Düsseldorf Die plötzliche Ruhe an den Gleisen

Düsseldorf · Ganz Deutschland klagt über den Lokführer-Streik. Ganz Deutschland? Nein. Es gibt Menschen, für die ist der Tarifstreit ein Segen. Sie leben direkt an der Strecke. Und genießen ein paar Tage im Paradies.

Sie hören, dass Sie nichts hören. Der vom Bahnlärm geplagte Dieter Kappel genießt die Ruhe. Wegen des Streiks der Lokführer fährt kein Güterzug vor seinem Haus.

Sie hören, dass Sie nichts hören. Der vom Bahnlärm geplagte Dieter Kappel genießt die Ruhe. Wegen des Streiks der Lokführer fährt kein Güterzug vor seinem Haus.

Foto: Andreas Endermann

Monika Sistermann hat gut geschlafen, und das ist jetzt nicht nur eine Floskel, die selbstverständliche Antwort auf eine Höflichkeitsfrage. Ein ruhiger Schlaf ist tatsächlich Luxus für Frau Sistermann. "Ich habe geschlafen wie lange nicht mehr", sagt sie. Denn zum Schlaf, da gehört die Ruhe, doch die gibt es eigentlich nicht dort, wo Frau Sistermann wohnt. Gemeinsam mit ihrem Mann Christopher, den Kindern Annika, Gregor und Rebbeka wohnt sie direkt an den Gleisen, 30 Meter entfernt von einer der meistbefahrenen Güterstrecken Europas, von Genua nach Rotterdam, am Rande steht das Haus der Familie Sistermann in Rath. Und weil die Lokführer der GDL nun streiken, herrscht bei Sistermanns eben Ruhe, Stille, "es ist ein anderes Lebensgefühl", sagt Monika Sistermann.

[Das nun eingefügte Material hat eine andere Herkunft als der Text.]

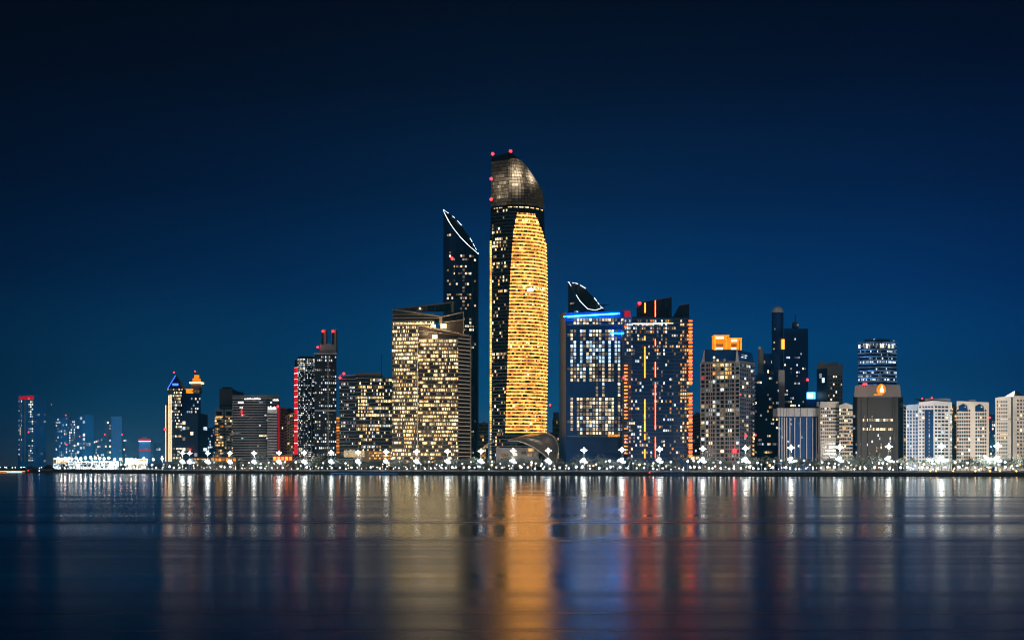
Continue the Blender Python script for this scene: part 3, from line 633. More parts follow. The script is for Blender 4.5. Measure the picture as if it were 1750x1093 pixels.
for i in range(-7, nf+1):                              # floor edges on the dark left face and the strip beside the gold
    y = 738-i*pitch; hh = .32; mt = 'edge_dim' if i < 20 else 'dark_slab'
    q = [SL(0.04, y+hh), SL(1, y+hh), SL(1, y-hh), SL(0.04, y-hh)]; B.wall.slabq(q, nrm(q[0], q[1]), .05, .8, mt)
    u0 = u_of(interp(GL, y), y) if 0 <= i else 1
    if u0 > .02:
        for k_ in range(4):
            a, b = u0*k_/4, u0*(k_+1)/4; q = [SR(a, y+hh), SR(b, y+hh), SR(b, y-hh), SR(a, y-hh)]; B.wall.slabq(q, nrm(q[0], q[1]), .05, .8, mt)
    if y > 408:
        for dy_ in (0, pitch/2): q = [SL(0.0, y+dy_+.9), SL(.075, y+dy_+.9), SL(.075, y+dy_-.9), SL(0, y+dy_-.9)]; B.win.append(('gold_band' if i > 0 else 'w', q, nrm(q[0], q[1]), 1.0))
    rowlit = {55: .5, 54: .8, 53: .7, 52: .25, 48: .5, 47: .6, 44: .3, 43: .5, 40: .4, 38: .3, 36: .3, 33: .4, 31: .4, 22: .9, 21: .7, 57: .3, 58: .25, 5: .25, 6: .3, 8: .3, 10: .2, 28: .2, 26: .15}.get(i, .11 if i > 0 else .2)
    for k_ in range(10):
        if R.random() < rowlit:
            a = .1+.88*k_/10; q = [SL(a, y-1), SL(a+.07, y-1), SL(a+.07, y-pitch+1.2), SL(a, y-pitch+1.2)]; B.win.append((R.choice('wwdy'), q, nrm(q[0], q[1]), .2))
# crown: gridded glass with light inside
for kn, ks in (('k1', 1.2), ('k2', .5), ('k3', .2), ('k4', .075), ('k5', .03)): glow(kn, (1, .74, .46), ks, .25, .25)
def crown(Sf, y0, y1, nr, nc, px_of):
    for r in range(nr):
        for c in range(nc):
            ya, yb = y0+(y1-y0)*(r+.06)/nr, y0+(y1-y0)*(r+.92)/nr
            ua, ub = (c+.07)/nc, (c+.95)/nc; q = [Sf(ua, ya), Sf(ub, ya), Sf(ub, yb), Sf(ua, yb)]; ctr = sum(q, Vector())/4
            px = CX+ctr.x*F/Y; py = (ya+yb)/2
            g_ = max(math.exp(-((px-882)**2/140+(py-303)**2/520)), .8*math.exp(-((px-907)**2/90+(py-300)**2/260)), .42*math.exp(-((px-858)**2/260+(py-318)**2/500)), .5*math.exp(-((px-853)**2/60+(py-333)**2/14)))
            g_ *= R.uniform(.9, 1.3)
            m_ = 'k1' if g_ > .7 else 'k2' if g_ > .4 else 'k3' if g_ > .18 else 'k4' if g_ > .06 else 'k5'
            if m_: B.win.append((m_, q, nrm(q[0], q[1]), .15))
crown(SL, 350, 272, 13, 11, None); crown(SR, 350, 270, 15, 17, None)
for u in (0, .1, .2, .3, .42, .55, .7):
    for k_ in range(2):
        a = u+.04*k_; q = [SR(a, 354.5), SR(a+.03, 354.5), SR(a+.03, 353), SR(a, 353)]; B.win.append(('v', q, nrm(q[0], q[1]), .6))
for u in (.2, .35, .5, .6): q = [SL(u, 354.5), SL(u+.07, 354.5), SL(u+.07, 353), SL(u, 353)]; B.win.append(('v', q, nrm(q[0], q[1]), .6))
for x_, y_ in ((842, 263), (872.5, 258.5), (839.5, 305.5), (839.5, 340.5)): B.beacon(x_, y_, 2.5, Y+8)
mb = MB(); mb.box(PT(906, 495, Y-2), (6, 1, 3), 'sign_white'); B.part('light_panel', mb)
B.done()

# canopy shell wrapped around its foot
B = Bld('canopy', 'curved steel canopy shell sweeping over the foot of the gold tower', 'canopy', 1170, 915)
Y = 1165
def rail(tab, u):                                      # tab: (px,row,Y)
    k_ = u*(len(tab)-1); i = min(int(k_), len(tab)-2); f = k_-i; f2 = f
    p0, p1, p2, p3 = [PT(*tab[max(0, min(len(tab)-1, j))]) for j in (i-1, i, i+1, i+2)]
    return .5*((2*p1)+(p2-p0)*f+(2*p0-5*p1+4*p2-p3)*f*f+(3*p1-p0-3*p2+p3)*f**3)
up = [(868, 752, Y-6), (885, 747, Y-9), (905, 741, Y-10), (925, 739, Y-8), (940, 742, Y-2), (950, 751, Y+6), (954, 768, Y+10), (950, 790, Y+10)]
lo = [(868, 752.5, Y-6), (885, 753, Y-14), (900, 758, Y-20), (912, 764, Y-22), (922, 771, Y-20), (930, 777, Y-14), (938, 785, Y-6), (942, 792, Y)]
mb = MB(); n1, n2 = 24, 8; P_ = []
for i in range(n1+1):
    a, b = rail(up, i/n1), rail(lo, i/n1)
    for j in range(n2+1):
        t_ = j/n2; P_.append(a.lerp(b, t_)+Vector((0, -9, 2))*math.sin(math.pi*t_)*min(1, i/6))
fs = [(i*(n2+1)+j, (i+1)*(n2+1)+j, (i+1)*(n2+1)+j+1, i*(n2+1)+j+1) for i in range(n1) for j in range(n2)]
mb.poly(P_, fs, 'steel'); mb.poly([p+Vector((0, .6, -.3)) for p in P_], [tuple(reversed(f)) for f in fs], 'steel'); B.part('shell', mb)
for tab, r in ((up, .55), (lo, .6)):
    mb = MB()
    for i in range(24): mb.tube(rail(tab, i/24), rail(tab, (i+1)/24), r, r, 'slab', 6)
    B.part('rim', mb)
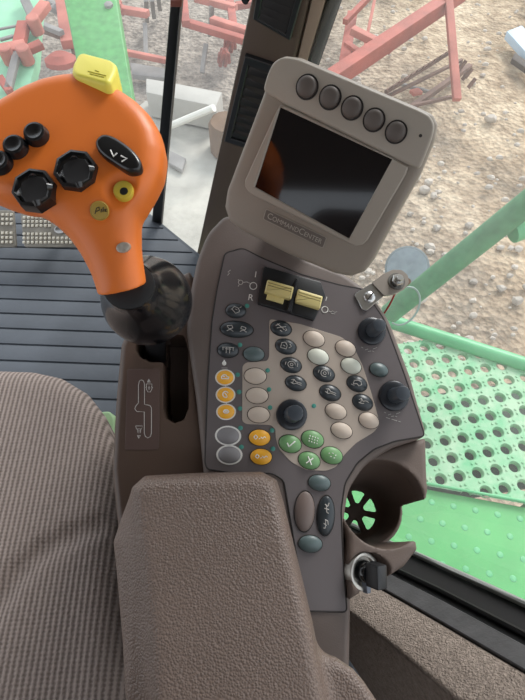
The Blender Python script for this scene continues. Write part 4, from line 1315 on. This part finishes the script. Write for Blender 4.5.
# ---------------------------------------------------------------- red implements on the dirt
M_RED = mat('faded_red_paint', (156, 78, 64), .7, var=(5, .25))
M_REDL = mat('pale_red_paint', (178, 108, 94), .75, var=(5, .2))
M_RUST = mat('rusty_steel', (110, 84, 72), .85, var=(9, .3))
M_GREYM = mat('weathered_steel', (132, 128, 124), .7, var=(6, .2))
def gp(px, py, h): return atz(px, py, GZ + h)
def beam(a, b, w, t, name, mt, par, hh=.0): 
    return MB().bar(gp(*a), gp(*b), w, t, bev=.004).build(name, mt, par)
imp = thing('field_implement', gp(400, 60, 0), 'faded red tillage implement with toothed rollers standing on the dirt behind the monitor', 'farm implement')
beam((322, 86, .45), (462, -8, .55), .12, .13, 'main_beam', M_RED, imp)
beam((448, -6, .62), (457, 100, .16), .07, .05, 'side_plate', M_REDL, imp)
beam((352, 16, .3), (342, 78, .3), .10, .10, 'post', M_RED, imp)
beam((352, 30, .5), (392, 50, .42), .08, .06, 'strut', M_REDL, imp)
beam((345, 22, .45), (372, -6, .5), .05, .05, 'strut', M_RED, imp)
beam((346, 44, .35), (372, 62, .35), .06, .05, 'strut', M_RED, imp)
beam((365, 46, .3), (375, -2, .5), .03, .03, 'strut', M_REDL, imp)
def toothed(a, b, n, name):
    A, B = gp(*a), gp(*b); m = MB().tube([A, B], .02, 8)
    d_ = (B - A).normalized(); s = d_.cross(V((0, 0, 1))).normalized(); u = V((0, 0, 1))
    for i in range(n):
        c = A.lerp(B, (i + .5) / n); w = (B - A).length / n * .34
        P = [c - d_ * w, c + d_ * w, c + u * .075 + s * .02]
        m.bar(c, c + u * .07 + s * .05, w * 2, .012)
    m.build(name, M_RUST, imp)
toothed((386, 92, .22), (450, 52, .22), 11, 'toothed_bar')
beam((372, 104, .16), (462, 60, .16), .03, .03, 'roller_bar', M_RUST, imp)
beam((402, 108, .10), (456, 96, .10), .03, .03, 'roller_bar', M_RUST, imp)
beam((408, 110, .08), (470, 66, .08), .05, .05, 'roller_bar', M_RUST, imp)
beam((400, 84, .05), (436, 94, .05), .03, .03, 'roller_bar', M_GREYM, imp)
MB().box(Fr(gp(416, 92, .05), V((0, 0, 1))), 0, 0, 0, .10, .08, .03, .004, .4).build('foot_plate', M_REDL, imp)
m = MB()
for k in range(5):
    c = gp(456 + k * 3, 72 + k * 4 - (k % 2) * 6, .1); m.bar(c, c + V((.05, .02, .08)), .03, .02)
m.build('tine', M_RUST, imp)

har = thing('harrow', gp(180, 30, 0), 'faded red spring-tooth harrow standing beyond the wiper arm', 'harrow')
HB = [((112, -2, .45), (118, 8, .45), M_REDL), ((112, 8, .4), (148, 14, .4), M_REDL), ((184, 22, .4), (250, 42, .4), M_RED), ((196, -2, .42), (236, 8, .42), M_REDL), ((184, 2, .42), (186, 24, .42), M_RED),
      ((229, -6, .4), (234, 30, .4), M_RED), ((212, 20, .42), (255, 34, .42), M_REDL), ((236, 6, .3), (262, 2, .3), M_RED)]
for a, b, mt in HB: beam(a, b, .075, .06, 'frame_bar', mt, har)
beam((124, 52, .2), (168, 61, .2), .05, .05, 'rear_bar', M_REDL, har)
for a, b in (((146, 0, .42), (147, 22, .05)), ((152, 0, .3), (154, 18, .02)), ((158, -4, .4), (160, 10, .05)), ((206, 44, .18), (202, 73, 0)), ((145, 24, .1), (146, 56, .04)), ((212, 6, .4), (210, 36, .08))):
    beam(a, b, .045, .03, 'tine', M_GREYM, har)
# tine clusters
for c in ((230, 38), (224, 52), (118, 4)):
    m = MB()
    for k in range(6):
        t = k * 1.05
        m.tube([gp(c[0], c[1], .25), gp(c[0] + 4 * math.cos(t), c[1] + 5 * math.sin(t) + 2, .15), gp(c[0] + 5 * math.cos(t + .3), c[1] + 10 + 4 * math.sin(t), .01)], .022, 6)
    m.build('tine_cluster', M_RED, har)

# green arm and panel of the machine itself, ahead of the windscreen
gz = Fr(V((0, 2.2, -.35)), V((0, -.25, 1)))
arm_ = [gz.px(a, b) for a, b in ((58, -30), (112, -30), (134, 105), (84, 105), (74, 50))]
ga = thing('lift_arm', gz.w(arm_[3][0], arm_[3][1], -.1), 'broad green painted lift arm ahead of the windscreen, above the yellow joystick switch', 'machine arm')
MB().prism(gz, ccw(arm_), -.10, 0, .012, 3).build('beam', mat('arm_green', (78, 146, 80), .55, var=(30, .18)), ga)
x, y = gz.px(109, 6); MB().lathe(gz, x, y, [(1, 0), (1, .012), (.7, .016), (0, .016)], .022, .022, 0, 6).build('bolt_head', M_GREYM, ga)
pg = Fr(V((0, 2.6, -.5)), V((0, -.2, 1)))
pp = [pg.px(a, b) for a, b in ((-60, -20), (42, -20), (36, 60), (26, 100), (-60, 110))]
hd = thing('header_frame', pg.w(pp[3][0], pp[3][1], -.1), 'pale green header frame with red hydraulic linkage at the upper left', 'header')
MB().prism(pg, ccw(pp), -.06, 0, .01, 2).build('panel', mat('pale_green', (140, 196, 158), .5, var=(6, .12)), hd)
lk = lambda a, b, h: pg.w(*pg.px(a, b, h), h)
for a, b, w, mt in (((22, -6), (34, 20), .05, M_GREYM), ((24, 24), (18, 50), .06, M_RED), ((0, 52), (26, 47), .07, M_REDL), ((24, 52), (42, 44), .05, M_RED), ((18, 50), (8, 90), .04, M_GREYM), ((34, 20), (46, 4), .06, M_REDL), ((0, 40), (14, 36), .02, M_GREYM), ((0, 78), (10, 92), .04, M_RED), ((-4, 30), (26, 24), .015, M_GREYM)):
    MB().bar(lk(a[0], a[1], .05), lk(b[0], b[1], .05), w, w * .7, up=pg.ez, bev=.004).build('link', mt, hd)
for c in ((5, 50), (23, 50), (33, 20)):
    x, y = pg.px(*c, .08); MB().lathe(pg, x, y, [(1, .01), (1, .095), (.8, .10), (0, .10)], .035, .035, 0, 14).build('pin', M_REDL, hd)
# grey tine bars between the two green parts
tr = thing('tine_rack', gp(58, 30, 0), 'grey and red tine bars on the ground between the green frame and the green arm', 'farm implement')
for a, b, w, mt in (((42, 25, .3), (62, 33, .3), .06, M_GREYM), ((44, 31, .25), (62, 37, .25), .05, M_RUST), ((52, 8, .3), (64, 13, .3), .07, M_GREYM), ((62, 0, .35), (68, 45, .2), .12, M_REDL), ((48, 0, .3), (56, 6, .3), .05, M_GREYM), ((68, 30, .2), (75, 55, .1), .05, M_RUST)):
    beam(a, b, w, w * .8, 'bar', mt, tr)
MB().lathe(Fr(gp(62, 64, .1), V((0, 0, 1))), 0, 0, [(1, 0), (1, .05), (.5, .1), (0, .1)], .16, .13, 0, 12).build('red_hub', M_RED, tr)

# slabs, plank and pole on the ground
M_CONC = mat('pale_concrete', (170, 166, 158), .9, bump=(20, .4, 'noise', .01), var=(3, .12))
def slab(name, pts_, h, z0, mt, label, cat):
    f = Fr(gp(pts_[0][0], pts_[0][1], z0 + h), V((0, 0, 1)))
    MB().prism(f, ccw([f.px(a, b) for a, b in pts_]), -h, 0, .01, 2).build(name, mt, None, label=label, cat=cat)
slab('concrete_pad', [(130, 112), (146, 100), (175, 118), (222, 108), (240, 130), (232, 330), (120, 330)], .06, .02, mat('concrete_pad', (172, 168, 158), .9, bump=(14, .6, 'noise', .01), var=(3.5, .22)), 'pale concrete pad on the ground right of the wiper arm', 'paving')
slab('concrete_block', [(146, 78), (170, 82), (222, 92), (216, 106), (170, 97), (146, 92)], .22, .10, M_CONC, 'long pale concrete block lying beyond the concrete pad', 'block')
slab('weathered_board', [(130, 62), (165, 68), (168, 78), (132, 74)], .05, .03, M_GREYM, 'short grey weathered board lying left of the concrete block', 'board')
MB().tube([gp(168, 127, .14), gp(214, 108, .40)], .03, 10).build('white_pole', mat('white_pole', (228, 224, 214), .7), None, label='slim white pole lying across the concrete pad', cat='pole')
MB().lathe(Fr(gp(228, 146, .12), V((0, 0, 1))), 0, 0, [(1, -.03), (1, .18), (.85, .22), (0, .23)], .15, .18, .3, 14).build('log', mat('log_brown', (118, 94, 74), .9, var=(5, .2)), None, label='upright brown log stump leaning by the pillar foot', cat='log')
slab('gravel_strip', [(170, 150), (186, 158), (182, 170), (168, 162)], .03, .10, M_GREYM, 'small grey stone slab lying on the concrete pad', 'stone')
slab('plastic_sheet', [(507, 31), (522, 25), (541, 46), (527, 53)], .08, .03, mat('pale_blue_plastic', (176, 198, 214), .4), 'crumpled pale blue plastic sheet on the dirt at the upper right', 'plastic sheet')
slab('dark_plank', [(515, 52), (560, 84), (560, 92), (512, 58)], .05, .02, mat('dark_wood', (74, 66, 60), .8), 'dark plank on the dirt below the blue plastic sheet', 'plank')
# dark sheet added below the perforated deck so its holes look shaded
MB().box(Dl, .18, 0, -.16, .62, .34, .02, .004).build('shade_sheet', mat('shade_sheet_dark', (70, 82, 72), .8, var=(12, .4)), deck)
MB().box(Fr(V((-.5, -.1, -1.0)), V((0, 0, 1))), 0, 0, 0, 1.3, 1.4, 1.0, .03).build('wall_chassis_unseen', M_GDEEP, None, kind='structure')  # machine body out of view, added to shade what lies under the cab

# ---------------------------------------------------------------- light, camera
w = bpy.data.worlds.new('World'); SC.world = w; w.use_nodes = True
nt = w.node_tree; bg = nt.nodes['Background']
tc = nt.nodes.new('ShaderNodeTexCoord'); sx = nt.nodes.new('ShaderNodeSeparateXYZ'); nt.links.new(tc.outputs['Generated'], sx.inputs[0])
cr = nt.nodes.new('ShaderNodeValToRGB'); cr.color_ramp.elements[0].position = .0; cr.color_ramp.elements[0].color = (.9, .93, .97, 1); cr.color_ramp.elements[1].position = .8; cr.color_ramp.elements[1].color = (.82, .90, 1.0, 1)
nt.links.new(sx.outputs['Z'], cr.inputs['Fac']); nt.links.new(cr.outputs['Color'], bg.inputs['Color'])
bg.inputs['Strength'].default_value = 1.15
sl = bpy.data.lights.new('Sun', 'SUN'); sl.energy = 2.6; sl.angle = math.radians(24); sl.color = (1, .98, .96)
so = bpy.data.objects.new('Sun', sl); COL.objects.link(so); so.rotation_euler = V((-.46, -.66, -.66)).to_track_quat('-Z', 'Y').to_euler()

cd = bpy.data.cameras.new('Camera'); cam = bpy.data.objects.new('Camera', cd); COL.objects.link(cam)
cd.sensor_fit = 'VERTICAL'; cd.sensor_height = 36; cd.lens = 36 * F / 700; cd.clip_start = .01
cam.location = CAM; cam.rotation_euler = (math.pi / 2 - PITCH, 0, 0)
SC.camera = cam
vs = SC.view_settings
vs.view_transform = 'Standard'; vs.look = 'None'; vs.gamma = 1; vs.use_curve_mapping = False; vs.exposure = 0.45
SC.cycles.max_bounces = 8; SC.cycles.transparent_max_bounces = 16
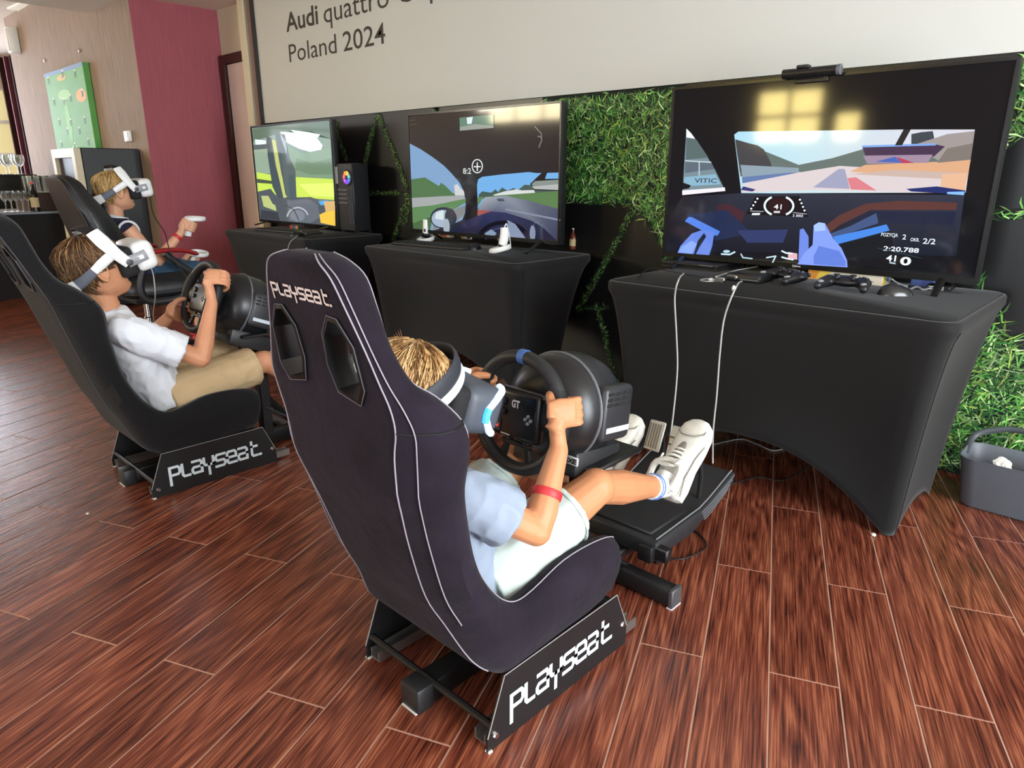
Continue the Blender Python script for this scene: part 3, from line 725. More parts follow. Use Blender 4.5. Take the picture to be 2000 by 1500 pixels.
P3.p([(1588,366),(1638,330),(1650,330),(1660,369)], (150,152,178)); P3.p([(1655,348),(1672,346),(1712,372),(1662,370)], (205,120,128))
P3.p([(1690,322),(1830,316),(1896,312),(1891,340),(1700,338),(1660,335)], (208,160,124)); P3.p([(1690,338),(1750,332),(1892,338),(1888,352),(1660,340)], (190,168,158))
P3.p([(1780,262),(1800,258),(1822,256),(1826,276),(1780,284)], (60,66,72)); P3.p([(1782,284),(1850,262),(1904,256),(1897,304),(1840,318)], (150,142,140)); P3.p([(1850,290),(1900,280),(1896,312),(1830,318)], (120,112,106))
P3.p([(1684,286),(1828,282),(1846,286),(1824,306),(1690,304)], (66,48,72)); P3.p([(1686,304),(1822,302),(1812,318),(1694,320)], (150,130,150)); P3.p([(1710,316),(1748,306),(1762,318)], (70,96,170)); P3.p([(1750,306),(1786,318),(1762,319)], (170,60,90))
P3.p([(1684,284),(1828,280),(1828,284),(1684,288)], (120,160,220))
P3.p([(1748,284),(1765,253),(1779,253),(1762,284)], (40,36,36)); P3.p([(1840,340),(1891,338),(1884,378),(1836,374)], (216,172,140))
P3.p([(1770,369),(1830,364),(1886,372),(1884,380),(1780,374)], (28,40,100)); P3.p([(1850,375),(1884,374),(1883,381),(1850,379)], (130,180,235))
P3.p([(1447,371),(1452,364),(1476,370),(1470,374)], (50,50,110))
P3.p([(1341,251),(1350,260),(1372,290),(1396,330),(1417,373),(1333,381),(1337,320)], (112,132,140))
P3.p([(1341,251),(1350,260),(1358,271),(1341,268)], (226,236,240)); P3.p([(1341,270),(1360,272),(1384,308),(1340,312)], (84,100,100)); P3.p([(1339,316),(1390,318),(1396,330),(1338,338)], (88,100,112)); P3.line([(1339,314),(1389,317)], 2, (190,205,205)); P3.line([(1366,315),(1366,342)], 2, (180,200,205))
P3.p([(1337,346),(1398,340),(1408,360),(1336,364)], (128,168,190)); P3.text('VITIC', (1356,359), (1400,355), 9, (50,60,72)); P3.p([(1333,372),(1416,366),(1417,373),(1333,381)], (232,222,236)); P3.p([(1333,356),(1350,362),(1346,368),(1333,370)], (20,20,22))
P3.p([(1333,384),(1450,377),(1884,381),(1868,500),(1298,490),(1300,440)], ((34,30,36),(40,44,58),(46,50,66),(20,24,38),(14,16,28),(22,18,20)))
P3.p([(1400,400),(1425,398),(1455,414),(1450,434),(1410,440)], (64,34,44)); P3.p([(1340,420),(1420,410),(1470,455),(1400,470)], (30,40,72))
P3.p([(1590,458),(1640,420),(1690,398),(1760,392),(1870,396),(1868,410),(1700,410),(1640,440),(1600,470)], (86,50,46))
P3.p([(1640,440),(1700,412),(1868,414),(1862,440),(1730,436),(1716,424)], (28,34,56)); P3.p([(1606,462),(1660,442),(1712,416),(1716,436),(1620,468)], (62,80,122))
P3.p([(1628,462),(1700,446),(1732,438),(1738,450),(1632,478)], (66,128,216)); P3.p([(1640,478),(1738,452),(1752,500),(1660,510)], (12,18,24))
P3.p([(1345,424),(1352,424),(1407,452),(1402,460),(1390,460),(1338,432)], (78,122,214)); P3.p([(1440,450),(1540,448),(1530,474),(1460,474)], (44,54,96))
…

Normalerweise rollen die Güterzüge 30 Meter entfernt entlang, alle zehn bis 15 Minuten. Wie das ist? Der Boden vibriert, man kann sich nicht mehr bei Zimmerlautstärke unterhalten, wenn die Fenster geöffnet sind. Dabei ist Familie Sistermann wahrlich nicht empfindlich.

"Wir wussten ja auch von der Lärm-Belastung", sagt Claudia Pautsch, die Nachbarin der Sistermanns. Sie wohnt seit 2005 in der Straße Am Götzenkothen. Doch am Anfang, da sei die Belastung ja noch nicht so groß gewesen. "Wir erleben eine ständige Steigerung, seit wir hierhin gezogen sind", sagt Frau Pautsch. Erst jetzt, da Stille herrscht, fällt ihr auf, wie groß die Belastung eigentlich ist. "Wie ein Urlaub" sei der Streik der Lokführer. "Ich wünsche mir, dass sie das mal im Sommer machen, dann könnten wir wenigstens einmal im Jahr den Garten richtig nutzen." Auch die Kinder sind genervt. Das liegt aber gar nicht so sehr am Lärm - Kinder seien da weniger empfindlicher - es ist vielmehr das Vibrieren des Bettes, wenn ein Güterzug förmlich durchs Kinderzimmer donnert. Am schlimmsten seien die Pläne der Bahn, die vorsehen, dass sich bis 2025 das Verkehrsaufkommen auf der Strecke verdoppelt. "Ich will mir das gar nicht ausmalen", sagt Frau Pautsch. Zumal die Bahn keine weiteren Lärmschutzmaßnahmen ergreifen will. Bestandsschutz heißt es hier lapidar.

Eine Sicht, die auch Dieter Kappel auf die Palme bringt. Er wohnt am Beverweg, ebenfalls direkt an den Gleisen. Heute Nacht hat er bei offenem Fenster geschlafen, durchgeschlafen, wie er sagt. Vor 30 Jahren hat er sein Haus gebaut, damals hatte man am Wochenende Ruhe, in der Nacht fuhren eh keine Züge, und wenn am Tag welche fuhren, waren die halb so lang und leiser. "Heute hingegen haben Sie nie Ihre Ruhe." Er fordert Lärmschutzmaßnahmen, Geschwindigkeitsbegrenzungen für Güterzüge, leisere Bremsen - im weitesten Sinne will er Schutz. Gemeinsam mit seinem Nachbarn Kaspar Michels hat er 4000 Unterschriften gesammelt. Ob es etwas nützt? Kappel weiß es nicht. Aber immerhin habe Thomas Geisel versprochen, mit der Bahn zu reden, etwas zu machen. "Damals allerdings war Wahlkampf", sagt Kappel.

Er und seine Frau Anni werden heute viel im Garten sein. Es ist zwar kalt zurzeit, aber die Ruhe, die müsse man ja einmal ausnutzen. Bis der Alltag wiederkommt.